There is a way of doing it without traversing it twice, just write the addresses in array of size [n] and do modulo operation on counter to get index in the temp array, and if next is not null write the address to array else read the address from array and return it.
Anyway lists are evil. The pointers take lots of space in large addresspaces, and its traversal has data dependency that eliminates lots of automatic hardware parallerism at ipc level.
@Denis Molony: It is a single traversal. O(2*N) (2 to account for two pointers iterating through the list), which is in turn O(N).
@OP: Nice post.
Or you could reverse the initial list on the first traversal by popping off the elements as you read them and pushing them onto a new singly-linked list. Then read N items from the start of that list => L+N traversals.
Only useful if you don’t mind your singly-linked list ending up backwards, though 😉 I like your method better.

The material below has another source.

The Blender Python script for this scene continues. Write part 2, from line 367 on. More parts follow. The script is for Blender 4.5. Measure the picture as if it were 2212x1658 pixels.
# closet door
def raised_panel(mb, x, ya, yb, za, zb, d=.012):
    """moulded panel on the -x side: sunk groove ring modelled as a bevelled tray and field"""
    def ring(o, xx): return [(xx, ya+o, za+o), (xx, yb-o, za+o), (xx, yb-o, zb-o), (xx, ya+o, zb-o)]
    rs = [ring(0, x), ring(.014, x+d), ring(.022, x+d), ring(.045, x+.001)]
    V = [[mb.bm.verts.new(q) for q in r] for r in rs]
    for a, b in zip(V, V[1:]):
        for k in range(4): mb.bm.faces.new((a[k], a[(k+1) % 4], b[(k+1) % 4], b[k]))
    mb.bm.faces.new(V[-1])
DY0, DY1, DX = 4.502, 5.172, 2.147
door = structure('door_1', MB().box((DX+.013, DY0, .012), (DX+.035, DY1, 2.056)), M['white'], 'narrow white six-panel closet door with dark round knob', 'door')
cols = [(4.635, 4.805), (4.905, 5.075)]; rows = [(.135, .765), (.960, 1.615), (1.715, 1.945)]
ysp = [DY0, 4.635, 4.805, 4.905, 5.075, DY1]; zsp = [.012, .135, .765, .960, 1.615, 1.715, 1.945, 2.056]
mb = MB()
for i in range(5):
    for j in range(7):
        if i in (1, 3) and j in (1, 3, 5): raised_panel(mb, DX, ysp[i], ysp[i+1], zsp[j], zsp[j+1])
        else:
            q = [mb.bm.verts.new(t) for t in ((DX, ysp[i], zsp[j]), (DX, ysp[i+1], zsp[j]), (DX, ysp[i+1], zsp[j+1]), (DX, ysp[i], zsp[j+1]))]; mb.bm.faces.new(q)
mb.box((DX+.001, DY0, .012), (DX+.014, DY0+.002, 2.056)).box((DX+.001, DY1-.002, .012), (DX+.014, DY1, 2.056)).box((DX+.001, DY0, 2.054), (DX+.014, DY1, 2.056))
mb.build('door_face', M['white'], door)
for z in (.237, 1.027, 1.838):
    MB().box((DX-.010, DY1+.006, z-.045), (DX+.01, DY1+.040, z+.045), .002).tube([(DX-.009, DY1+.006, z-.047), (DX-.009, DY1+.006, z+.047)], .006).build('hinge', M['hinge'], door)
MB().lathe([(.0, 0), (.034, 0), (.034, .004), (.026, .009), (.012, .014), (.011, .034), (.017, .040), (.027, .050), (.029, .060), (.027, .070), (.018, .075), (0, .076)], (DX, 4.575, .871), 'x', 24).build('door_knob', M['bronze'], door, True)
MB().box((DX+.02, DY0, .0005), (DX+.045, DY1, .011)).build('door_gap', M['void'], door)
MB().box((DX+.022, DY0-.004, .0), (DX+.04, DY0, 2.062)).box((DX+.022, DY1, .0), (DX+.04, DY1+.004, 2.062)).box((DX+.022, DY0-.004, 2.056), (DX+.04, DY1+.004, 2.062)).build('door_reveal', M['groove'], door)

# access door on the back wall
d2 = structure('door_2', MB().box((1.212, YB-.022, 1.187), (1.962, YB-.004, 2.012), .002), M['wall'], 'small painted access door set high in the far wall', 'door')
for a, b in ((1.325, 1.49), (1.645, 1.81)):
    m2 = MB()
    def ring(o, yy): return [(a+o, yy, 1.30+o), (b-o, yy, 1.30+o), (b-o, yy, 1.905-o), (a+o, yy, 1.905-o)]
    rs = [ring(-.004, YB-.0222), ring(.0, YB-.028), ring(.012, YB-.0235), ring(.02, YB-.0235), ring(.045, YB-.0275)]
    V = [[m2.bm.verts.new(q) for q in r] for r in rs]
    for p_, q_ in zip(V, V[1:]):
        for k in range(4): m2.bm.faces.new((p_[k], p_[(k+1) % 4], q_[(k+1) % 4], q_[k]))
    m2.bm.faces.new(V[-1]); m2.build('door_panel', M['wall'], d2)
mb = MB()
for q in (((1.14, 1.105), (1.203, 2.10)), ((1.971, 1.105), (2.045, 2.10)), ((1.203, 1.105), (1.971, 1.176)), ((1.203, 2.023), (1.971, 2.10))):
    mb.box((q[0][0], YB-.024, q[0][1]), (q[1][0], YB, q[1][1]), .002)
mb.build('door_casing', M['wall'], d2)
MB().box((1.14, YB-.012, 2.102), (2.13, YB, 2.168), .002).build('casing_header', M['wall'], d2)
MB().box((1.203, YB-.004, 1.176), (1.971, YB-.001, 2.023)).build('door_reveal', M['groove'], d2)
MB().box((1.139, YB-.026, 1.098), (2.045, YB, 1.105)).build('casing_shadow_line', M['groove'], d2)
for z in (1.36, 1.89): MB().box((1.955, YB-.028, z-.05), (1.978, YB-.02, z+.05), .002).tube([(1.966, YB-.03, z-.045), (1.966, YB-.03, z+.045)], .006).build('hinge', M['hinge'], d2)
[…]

To all those people saying “you’re traversing it twice”: yes, but note that the solution presented above is much nicer on the cache, for reasonable n, than traversing the whole list twice.
Use 3 pointers: current, lastMark, secondLastMark.
Iterate through the list with current. Treat every (n+1)th element as a mark and note the last mark and second-to-last mark whenever encountering one. When you reach the end, figure out how far you have to step from secondLastMark to your answer, and do that.
You can do improve on this by leapfrogging. Have behind stay behind by at most N, and have behind2N stay behind at most 2N. Move behind and behind2N at N boundaries.
But you *are* traversing it twice.
current = current->next; // first traversal
behind = behind->next // second traversal
You could prove it by doing some timings.
If this was *really* a requirement, it would already be a doubly linked list.
So you still have to perform 2L-N link traversals, where L is the length of the list. For long lists, your version might have better cache behavior than first computing L and then advancing (L-N) steps.